## SET EXERCISE
Leaving out the pictures, retype the lines from the beginning of the listing through the line containing "from mathutils import Vector, Matrix".

┌─ RAW DATA

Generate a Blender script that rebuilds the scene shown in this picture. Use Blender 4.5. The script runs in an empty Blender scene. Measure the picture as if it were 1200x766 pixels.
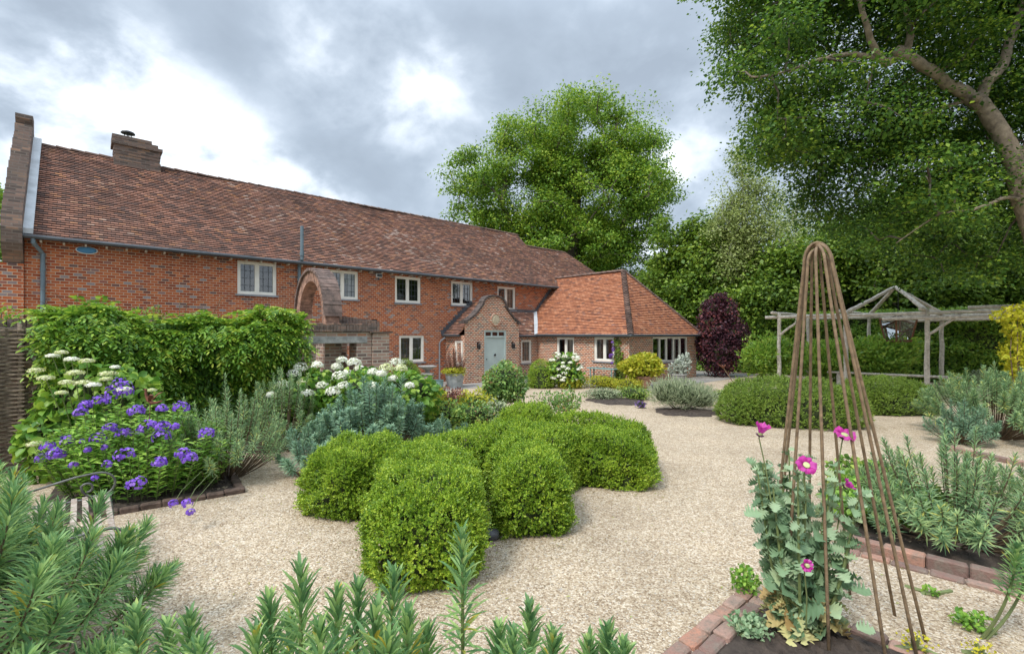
import bpy, math, random
import numpy as np
from mathutils import Vector, Matrix

R = math.radians
C = bpy.context.scene.collection
SC = bpy.context.scene
rng = np.random.default_rng(11)
random.seed(5)

# ---------------------------------------------------------------- camera, sky, sun, exposure
CAMH, FPX, CX, HY = 2.0, 560.0, 600.0, 391.5
cam = bpy.data.cameras.new('camera')
cam.sensor_width = 36.0
cam.lens = FPX / 1200 * 36
cam.shift_y = (HY - 383.0) / 1200
cam.clip_start, cam.clip_end = 0.05, 2000
co = bpy.data.objects.new('camera', cam)
C.objects.link(co)
co.location = (0, 0, CAMH)
co.rotation_euler = (R(90), 0, 0)
SC.camera = co

SUN_EL, SUN_AZ = R(50), R(218)       # azimuth measured clockwise from +Y (the viewing direction)
world = bpy.data.worlds.new('World')
SC.world = world
world.use_nodes = True
SC.view_settings.view_transform = 'Standard'
SC.view_settings.look = 'None'
SC.view_settings.exposure = 1.05
SC.view_settings.gamma = 1
SC.view_settings.use_curve_mapping = False


def build_sky():
    nt = world.node_tree
    nt.nodes.clear()
    N = nt.nodes.new
    L = nt.links.new
    out = N('ShaderNodeOutputWorld')
    bg = N('ShaderNodeBackground')
    bg.inputs['Strength'].default_value = 0.1
    sky = N('ShaderNodeTexSky')
    sky.sky_type = 'NISHITA'
    sky.sun_disc = False
    sky.sun_elevation = SUN_EL
    sky.sun_rotation = SUN_AZ
    tc = N('ShaderNodeTexCoord')
    sep = N('ShaderNodeSeparateXYZ')
    L(tc.outputs['Generated'], sep.inputs[0])

    def mth(op, a, b=None, clamp=False):
        n = N('ShaderNodeMath'); n.operation = op; n.use_clamp = clamp
        for i, v in enumerate((a, b)):
            if v is None: continue
            if isinstance(v, (int, float)): n.inputs[i].default_value = v
            else: L(v, n.inputs[i])
        return n.outputs[0]
    zc = mth('MAXIMUM', sep.outputs[2], 0.0)
    den = mth('ADD', zc, 0.50)
    u = mth('DIVIDE', sep.outputs[0], den)
    v = mth('DIVIDE', sep.outputs[1], den)
    comb = N('ShaderNodeCombineXYZ')
    L(u, comb.inputs[0]); L(v, comb.inputs[1])
    comb.inputs[2].default_value = 3.7

    def noise(scale, detail, rough, dist, off):
        mp = N('ShaderNodeMapping'); mp.inputs['Location'].default_value = off
        mp.inputs['Rotation'].default_value = (0, 0, R(20))
        mp.inputs['Scale'].default_value = (1.0, 1.0, 1)
        L(comb.outputs[0], mp.inputs[0])
        n = N('ShaderNodeTexNoise')
        n.inputs['Scale'].default_value = scale
        n.inputs['Detail'].default_value = detail
        n.inputs['Roughness'].default_value = rough
        n.inputs['Distortion'].default_value = dist
        L(mp.outputs[0], n.inputs['Vector'])
        return n.outputs['Fac']
    a = noise(2.0, 6, 0.45, 0.1, (5.3, 1.9, 0))
    b = noise(5.5, 6, 0.55, 0.15, (7.1, 3.3, 0))
    mixn = mth('ADD', mth('MULTIPLY', a, 0.74), mth('MULTIPLY', b, 0.26))
    # thin places in the cloud sheet: bearing (deg right of north), height (deg), spread, amount
    brk = None
    for az, el, spr, amt in ((-44, 23, 8, .15), (-38, 19, 8, .15), (-32, 15.5, 7, .15), (-26, 13, 7, .14), (-21, 11, 6, .11), (-50, 15, 6, .10), (-17, 30, 9, .13), (-8, 24, 7, .09), (19, 23, 8, .13), (17, 13, 7, .11), (40, 30, 14, .10), (-4, 8, 6, .08), (10, 29, 7, .06)):
        v3 = (math.sin(R(az)) * math.cos(R(el)), math.cos(R(az)) * math.cos(R(el)), math.sin(R(el)))
        dt = N('ShaderNodeVectorMath'); dt.operation = 'DOT_PRODUCT'
        L(tc.outputs['Generated'], dt.inputs[0]); dt.inputs[1].default_value = v3
        rg = N('ShaderNodeMapRange'); rg.interpolation_type = 'SMOOTHERSTEP'
        rg.inputs[1].default_value = math.cos(R(spr * 1.35)); rg.inputs[2].default_value = 1.0
        rg.inputs[3].default_value = 0.0; rg.inputs[4].default_value = amt
        L(dt.outputs['Value'], rg.inputs[0])
        brk = rg.outputs[0] if brk is None else mth('ADD', brk, rg.outputs[0])
    mixn = mth('ADD', mixn, mth('MULTIPLY', brk, mth('ADD', mth('MULTIPLY', b, 2.6), -0.76)))
    ramp = N('ShaderNodeValToRGB')
    L(mixn, ramp.inputs[0])
    cr = ramp.color_ramp
    cr.elements[0].position = 0.36
    cr.elements[0].color = (2.2, 2.6, 3.1, 1)
    cr.elements[1].position = 0.63
    cr.elements[1].color = (6.4, 6.75, 7.1, 1)
    for p, c in ((0.42, (2.5, 2.95, 3.5, 1)), (0.485, (3.2, 3.7, 4.3, 1)), (0.55, (4.5, 5.0, 5.6, 1))):
        e = cr.elements.new(p); e.color = c
    mx = N('ShaderNodeMix'); mx.data_type = 'RGBA'
    mx.inputs[0].default_value = 0.93
    L(sky.outputs[0], mx.inputs[6]); L(ramp.outputs[0], mx.inputs[7])
    # an overcast dome is brightest overhead
    mr = N('ShaderNodeMapRange'); mr.interpolation_type = 'SMOOTHSTEP'
    mr.inputs[1].default_value = 0.5; mr.inputs[2].default_value = 0.95
    mr.inputs[3].default_value = 1.0; mr.inputs[4].default_value = 3.0
    L(sep.outputs[2], mr.inputs[0])
    mul = N('ShaderNodeVectorMath'); mul.operation = 'SCALE'
    L(mx.outputs[2], mul.inputs[0]); L(mr.outputs[0], mul.inputs['Scale'])
    L(mul.outputs[0], bg.inputs['Color'])
    L(bg.outputs[0], out.inputs[0])


build_sky()
sun = bpy.data.lights.new('sun', 'SUN')
sun.energy = 1.5
sun.angle = R(14)
sun.color = (1.0, 0.95, 0.88)
so = bpy.data.objects.new('sun', sun)
C.objects.link(so)
sd = Vector((math.sin(SUN_AZ) * math.cos(SUN_EL), math.cos(SUN_AZ) * math.cos(SUN_EL), math.sin(SUN_EL)))
so.rotation_euler = sd.to_track_quat('Z', 'Y').to_euler()
so.location = (-10, -10, 30)

# ---------------------------------------------------------------- helpers


def G(px, py, z=0.0):
    """Where the ground (or height z) lies along the photograph's measured direction."""
    Y = (CAMH - z) * FPX / (py - HY)
    return Vector(((px - CX) / FPX * Y, Y, z))


def AT(px, py, Y):
    return Vector(((px - CX) / FPX * Y, Y, CAMH + (HY - py) / FPX * Y))


def tag(o, label=None, cat=None, group=None, kind=None):
    if label: o['label'] = label
    if cat: o['category'] = cat
    if group: o['group'] = group
    if kind: o['kind'] = kind
    return o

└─

## CORRECT ANSWER
Generate a Blender script that rebuilds the scene shown in this picture. Use Blender 4.5. The script runs in an empty Blender scene. Measure the picture as if it were 1200x766 pixels.
import bpy, math, random
import numpy as np
from mathutils import Vector, Matrix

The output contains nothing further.